さらに、eメールアドレスのリストを業者から買い、(もちろん顧客の年齢層などを絞り込むこと)写真つきのeメールを
一斉に送る方法は、ただ電話をかけるよりもコストは非常に安いし視覚的に訴えられるしで断然オススメである。
ただし、インターネットは今時誰でもやっていることで、より人に見つけてもらうホームページの工夫などには
十分にお金をかけるべきである。(この方法については書籍等々たくさん勉強方法がある)

3)フェア等、人が集まるところ

各種自治体や企業がさまざまなフェアを開催している。
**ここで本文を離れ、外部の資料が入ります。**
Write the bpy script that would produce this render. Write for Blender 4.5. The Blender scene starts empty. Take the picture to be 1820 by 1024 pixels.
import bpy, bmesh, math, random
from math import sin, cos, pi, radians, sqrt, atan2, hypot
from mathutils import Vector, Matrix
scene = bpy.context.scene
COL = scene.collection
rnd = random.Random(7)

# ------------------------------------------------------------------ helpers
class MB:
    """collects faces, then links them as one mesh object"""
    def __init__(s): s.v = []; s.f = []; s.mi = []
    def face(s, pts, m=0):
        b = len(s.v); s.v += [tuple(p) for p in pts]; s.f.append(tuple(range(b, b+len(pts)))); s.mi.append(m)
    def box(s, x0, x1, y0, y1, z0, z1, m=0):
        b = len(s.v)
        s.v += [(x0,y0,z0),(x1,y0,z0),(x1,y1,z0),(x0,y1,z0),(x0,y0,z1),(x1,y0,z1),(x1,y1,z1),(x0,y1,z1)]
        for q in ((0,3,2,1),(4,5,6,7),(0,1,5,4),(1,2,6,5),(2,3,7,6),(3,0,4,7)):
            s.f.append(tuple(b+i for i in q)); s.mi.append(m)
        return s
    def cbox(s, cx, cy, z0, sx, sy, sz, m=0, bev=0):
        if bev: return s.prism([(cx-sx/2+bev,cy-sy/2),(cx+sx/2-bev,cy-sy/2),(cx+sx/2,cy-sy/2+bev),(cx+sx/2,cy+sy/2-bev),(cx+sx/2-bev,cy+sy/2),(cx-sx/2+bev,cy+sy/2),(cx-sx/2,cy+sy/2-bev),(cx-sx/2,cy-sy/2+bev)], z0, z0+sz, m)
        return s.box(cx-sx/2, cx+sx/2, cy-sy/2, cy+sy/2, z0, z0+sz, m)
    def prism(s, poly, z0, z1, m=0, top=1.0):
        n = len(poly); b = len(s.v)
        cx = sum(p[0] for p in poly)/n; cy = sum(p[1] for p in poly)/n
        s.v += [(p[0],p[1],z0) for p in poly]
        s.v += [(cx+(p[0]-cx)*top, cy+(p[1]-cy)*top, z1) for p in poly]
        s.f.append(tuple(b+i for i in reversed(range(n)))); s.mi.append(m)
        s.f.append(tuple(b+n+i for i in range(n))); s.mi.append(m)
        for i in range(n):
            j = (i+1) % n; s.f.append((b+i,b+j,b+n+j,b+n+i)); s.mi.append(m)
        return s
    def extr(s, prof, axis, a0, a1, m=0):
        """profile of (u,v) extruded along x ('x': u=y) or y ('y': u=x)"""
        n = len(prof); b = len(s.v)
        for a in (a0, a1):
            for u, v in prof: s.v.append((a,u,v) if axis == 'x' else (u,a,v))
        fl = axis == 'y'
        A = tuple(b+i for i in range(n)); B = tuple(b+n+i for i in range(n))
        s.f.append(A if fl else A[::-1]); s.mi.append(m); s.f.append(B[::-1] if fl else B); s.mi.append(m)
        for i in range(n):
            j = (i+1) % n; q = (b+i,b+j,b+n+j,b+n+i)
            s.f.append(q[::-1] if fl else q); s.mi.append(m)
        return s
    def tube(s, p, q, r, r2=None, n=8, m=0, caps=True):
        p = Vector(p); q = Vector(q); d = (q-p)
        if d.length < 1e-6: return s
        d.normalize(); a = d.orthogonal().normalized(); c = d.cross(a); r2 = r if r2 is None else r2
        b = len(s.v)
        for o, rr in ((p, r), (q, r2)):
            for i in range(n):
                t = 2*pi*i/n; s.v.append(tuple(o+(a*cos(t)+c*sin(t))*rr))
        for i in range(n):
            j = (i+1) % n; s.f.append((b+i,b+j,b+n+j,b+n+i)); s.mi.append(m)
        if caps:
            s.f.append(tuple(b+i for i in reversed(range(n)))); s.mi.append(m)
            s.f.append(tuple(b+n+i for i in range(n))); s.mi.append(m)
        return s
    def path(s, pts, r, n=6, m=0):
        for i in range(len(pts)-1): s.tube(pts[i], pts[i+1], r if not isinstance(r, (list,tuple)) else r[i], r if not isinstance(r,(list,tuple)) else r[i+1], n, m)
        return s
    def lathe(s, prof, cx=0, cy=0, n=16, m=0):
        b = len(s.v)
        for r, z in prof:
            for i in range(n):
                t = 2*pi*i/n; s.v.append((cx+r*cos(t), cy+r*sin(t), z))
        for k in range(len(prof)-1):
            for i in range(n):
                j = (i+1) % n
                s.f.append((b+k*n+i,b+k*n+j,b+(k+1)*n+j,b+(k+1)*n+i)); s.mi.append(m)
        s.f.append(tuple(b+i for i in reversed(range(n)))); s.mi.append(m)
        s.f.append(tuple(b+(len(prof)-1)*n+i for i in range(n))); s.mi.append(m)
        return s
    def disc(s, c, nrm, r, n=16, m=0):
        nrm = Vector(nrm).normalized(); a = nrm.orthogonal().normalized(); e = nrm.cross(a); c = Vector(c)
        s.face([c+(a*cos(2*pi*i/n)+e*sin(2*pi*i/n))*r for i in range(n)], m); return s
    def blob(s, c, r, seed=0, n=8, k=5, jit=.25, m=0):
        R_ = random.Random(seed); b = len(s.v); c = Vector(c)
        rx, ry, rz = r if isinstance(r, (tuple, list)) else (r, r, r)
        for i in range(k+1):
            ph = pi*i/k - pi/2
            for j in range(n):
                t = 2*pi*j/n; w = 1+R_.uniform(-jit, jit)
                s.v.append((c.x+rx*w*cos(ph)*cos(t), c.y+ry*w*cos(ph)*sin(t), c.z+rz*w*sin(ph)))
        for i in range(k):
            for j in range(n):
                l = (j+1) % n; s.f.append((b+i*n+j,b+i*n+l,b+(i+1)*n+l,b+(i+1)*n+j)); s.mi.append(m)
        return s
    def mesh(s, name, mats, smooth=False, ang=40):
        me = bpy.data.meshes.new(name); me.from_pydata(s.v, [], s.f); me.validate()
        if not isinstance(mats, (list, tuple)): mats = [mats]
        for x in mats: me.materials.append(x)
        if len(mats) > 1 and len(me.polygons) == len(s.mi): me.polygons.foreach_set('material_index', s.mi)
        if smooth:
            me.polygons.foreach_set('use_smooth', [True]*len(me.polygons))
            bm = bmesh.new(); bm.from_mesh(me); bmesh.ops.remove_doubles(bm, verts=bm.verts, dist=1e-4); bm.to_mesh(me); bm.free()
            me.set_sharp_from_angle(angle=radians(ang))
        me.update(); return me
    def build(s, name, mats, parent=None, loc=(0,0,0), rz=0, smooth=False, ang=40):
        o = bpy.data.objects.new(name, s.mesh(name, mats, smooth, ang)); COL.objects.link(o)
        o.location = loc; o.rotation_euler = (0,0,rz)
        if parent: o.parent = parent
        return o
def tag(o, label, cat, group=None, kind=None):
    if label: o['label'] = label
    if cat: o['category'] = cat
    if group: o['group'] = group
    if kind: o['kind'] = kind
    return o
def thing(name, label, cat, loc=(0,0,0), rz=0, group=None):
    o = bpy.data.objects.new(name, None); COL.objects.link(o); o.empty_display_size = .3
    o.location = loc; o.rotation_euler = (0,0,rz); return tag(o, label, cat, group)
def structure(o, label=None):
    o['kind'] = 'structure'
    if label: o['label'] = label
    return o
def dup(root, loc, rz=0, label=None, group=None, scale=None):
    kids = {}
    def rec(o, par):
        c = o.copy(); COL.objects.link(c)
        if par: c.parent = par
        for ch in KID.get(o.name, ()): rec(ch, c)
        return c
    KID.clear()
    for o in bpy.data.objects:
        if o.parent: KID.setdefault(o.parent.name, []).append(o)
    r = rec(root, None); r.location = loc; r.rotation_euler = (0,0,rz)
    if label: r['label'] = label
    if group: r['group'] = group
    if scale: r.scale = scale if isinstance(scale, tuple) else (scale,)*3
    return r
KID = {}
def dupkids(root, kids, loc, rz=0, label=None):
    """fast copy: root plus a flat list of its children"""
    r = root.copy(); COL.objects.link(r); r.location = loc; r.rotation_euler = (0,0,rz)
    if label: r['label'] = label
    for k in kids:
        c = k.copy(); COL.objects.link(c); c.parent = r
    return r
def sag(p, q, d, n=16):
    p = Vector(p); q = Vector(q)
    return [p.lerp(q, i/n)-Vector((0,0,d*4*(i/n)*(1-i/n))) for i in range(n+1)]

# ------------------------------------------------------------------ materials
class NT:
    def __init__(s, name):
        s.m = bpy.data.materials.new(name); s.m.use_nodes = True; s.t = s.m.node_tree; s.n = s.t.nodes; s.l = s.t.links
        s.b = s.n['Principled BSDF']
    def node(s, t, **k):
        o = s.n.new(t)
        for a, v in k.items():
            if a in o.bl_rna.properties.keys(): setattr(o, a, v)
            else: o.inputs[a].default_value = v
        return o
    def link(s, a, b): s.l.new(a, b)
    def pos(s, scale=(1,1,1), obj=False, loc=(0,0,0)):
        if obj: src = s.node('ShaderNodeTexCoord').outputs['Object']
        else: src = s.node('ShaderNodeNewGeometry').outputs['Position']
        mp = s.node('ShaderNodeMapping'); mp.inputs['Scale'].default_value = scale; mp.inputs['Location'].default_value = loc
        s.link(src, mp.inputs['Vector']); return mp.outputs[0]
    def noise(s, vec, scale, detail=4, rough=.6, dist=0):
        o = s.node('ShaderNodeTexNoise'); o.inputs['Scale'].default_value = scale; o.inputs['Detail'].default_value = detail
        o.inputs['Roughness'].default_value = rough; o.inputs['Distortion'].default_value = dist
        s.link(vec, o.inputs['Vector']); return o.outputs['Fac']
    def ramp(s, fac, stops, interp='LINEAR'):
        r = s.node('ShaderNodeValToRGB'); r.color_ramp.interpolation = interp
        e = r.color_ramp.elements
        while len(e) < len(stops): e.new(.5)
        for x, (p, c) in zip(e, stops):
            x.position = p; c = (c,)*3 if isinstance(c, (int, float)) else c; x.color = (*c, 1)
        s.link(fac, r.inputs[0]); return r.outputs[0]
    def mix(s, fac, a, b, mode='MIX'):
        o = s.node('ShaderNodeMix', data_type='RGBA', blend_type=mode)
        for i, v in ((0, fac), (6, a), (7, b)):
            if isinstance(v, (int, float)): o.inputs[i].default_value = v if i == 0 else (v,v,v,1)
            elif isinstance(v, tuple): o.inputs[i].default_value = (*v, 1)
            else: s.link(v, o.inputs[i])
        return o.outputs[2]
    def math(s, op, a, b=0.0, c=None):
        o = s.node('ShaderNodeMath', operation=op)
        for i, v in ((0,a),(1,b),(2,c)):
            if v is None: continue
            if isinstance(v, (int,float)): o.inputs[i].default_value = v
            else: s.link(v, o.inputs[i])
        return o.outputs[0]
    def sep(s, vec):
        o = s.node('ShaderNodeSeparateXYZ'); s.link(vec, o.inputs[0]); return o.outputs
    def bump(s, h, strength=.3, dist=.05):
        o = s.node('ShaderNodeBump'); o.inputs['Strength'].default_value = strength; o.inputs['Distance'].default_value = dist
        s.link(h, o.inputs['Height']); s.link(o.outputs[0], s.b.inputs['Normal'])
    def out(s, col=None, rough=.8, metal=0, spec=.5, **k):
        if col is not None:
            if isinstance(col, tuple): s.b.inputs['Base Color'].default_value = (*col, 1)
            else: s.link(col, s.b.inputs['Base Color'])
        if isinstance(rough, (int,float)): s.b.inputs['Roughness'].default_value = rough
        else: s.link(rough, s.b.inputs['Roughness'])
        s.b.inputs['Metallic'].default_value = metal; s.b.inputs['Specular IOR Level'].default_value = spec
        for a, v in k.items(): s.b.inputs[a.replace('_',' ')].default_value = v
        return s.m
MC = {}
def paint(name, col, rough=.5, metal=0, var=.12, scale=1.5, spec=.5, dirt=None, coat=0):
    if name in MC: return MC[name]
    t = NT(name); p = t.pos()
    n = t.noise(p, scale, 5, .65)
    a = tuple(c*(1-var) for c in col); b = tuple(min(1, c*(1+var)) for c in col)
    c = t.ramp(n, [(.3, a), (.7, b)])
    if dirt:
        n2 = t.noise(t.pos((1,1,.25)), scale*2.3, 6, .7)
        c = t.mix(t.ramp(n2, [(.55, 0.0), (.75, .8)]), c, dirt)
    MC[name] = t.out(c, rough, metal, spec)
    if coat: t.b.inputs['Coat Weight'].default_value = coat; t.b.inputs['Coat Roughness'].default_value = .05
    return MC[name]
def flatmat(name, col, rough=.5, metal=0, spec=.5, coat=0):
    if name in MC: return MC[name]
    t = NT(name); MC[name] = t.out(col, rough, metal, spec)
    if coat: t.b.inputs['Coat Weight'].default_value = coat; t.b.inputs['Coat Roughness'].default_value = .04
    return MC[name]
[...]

こういうところに集まる人に営業する大きな利点は、
(1)リラックスしている(2)お金を使う用意がある、ということである。
ぜひとも近郊地域でターゲットの顧客層が集まりそうなフェアを探し、露店を並べるべきである。

4)プロモーション - pullとpushの合体戦略

具体的に例をあげる。新聞に次のような広告を出す:「抽選で5名様にハワイ旅行が当たる!−当社営業マンの
商品説明を聞いてくださったお客様にはもれなく、ハワイ旅行が当たる抽選クジを差し上げます。」もちろん、
買わなくてもクジはあげなくてはいけない。でも少なくとも、ただやみくもに電話をかけたり人を訪ねて歩くよりは、
確実に人目を引くし、電話をかけて営業マンを受け入れた人は話を必ず聞く準備ができている。
後は営業マンの交渉力次第で、買う気のなかった人にも買ってもらえる可能性がある。

5)一般企業とのタイアップ 

保険会社がよく使う手であるが、例えば企業の総務部などに出向き、自社商品を割引するかわりに社内で営業活動を
させてもらう。あるいは、交渉次第では社内報に広告をのせさせてもらったり、一定年齢以上の社員を対象にした
何らかの会合などに数分の時間をもらいチラシを配らせてもらう、などなど。この手法の利点は、(1)会社の許可を得た
時点で顧客の「信用」を買っている、(2)一度に大人数の人に接することができる、(3)お金を持っているターゲットに
素早く達することができる。

どの手段の成功のためにも、欠かせないのは他社よりも優れた価格、あるいは商品、あるいは付加価値であり
なおかつ交渉に当たる人物の人間性、話術、使うマテリアルが優れていること、などである。